最後に主なポイントサービスの特徴を簡単にまとめておきます。
➀ dポイント
ドコモのd払いで払うと貯まるポイント。お得なキャンペーンは多いが、事前エントリーが必要なことが多いです。
② Pontaポイント
元々はローソンなどで使われていたポイントサービス。auと提携したことで、auPayを使うと、Pontaポイントが貯まるようになりました。1年間使わない(ポイント加算、ポイント使用)と失効してしまうので、キャンペーンのあとは放置しないようにしましょう。
③ PayPayボーナス
PayPayを使うと貯まるポイントがPayPayボーナスです。キャンペーンなどで付与されるポイント「PayPayボーナスライト」は60日以内に使い切らねばなりません。
④ Tポイント
レンタルビデオチェーンのTSUTAYAが発行した店舗横断の共通ポイントの元祖。Tマネーという電子マネーもありますがあまり普及していません。したがって、Tポイントは貯める、使うに特化したポイントカードになっています。他のポイントサービスとは違い、決済サービス色は強くありません。

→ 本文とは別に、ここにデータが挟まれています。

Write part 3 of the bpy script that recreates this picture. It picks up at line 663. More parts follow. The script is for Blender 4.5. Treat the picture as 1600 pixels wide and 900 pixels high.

最後に、誤解されがちですが、ドコモユーザーでなくてもd払いは使えますし、auユーザーでなくてもauPayは使えて、Pontaポイントも貯められます。ソフトバンクとヤフー連合の決済サービスであるPayPayは、ソフトバンクという名前がついていないので誤解は少ないですが、当然ソフトバンクユーザー以外も使えます。
さぁ、やるならば、今ですよ。
各社、群雄割拠している間に、ね。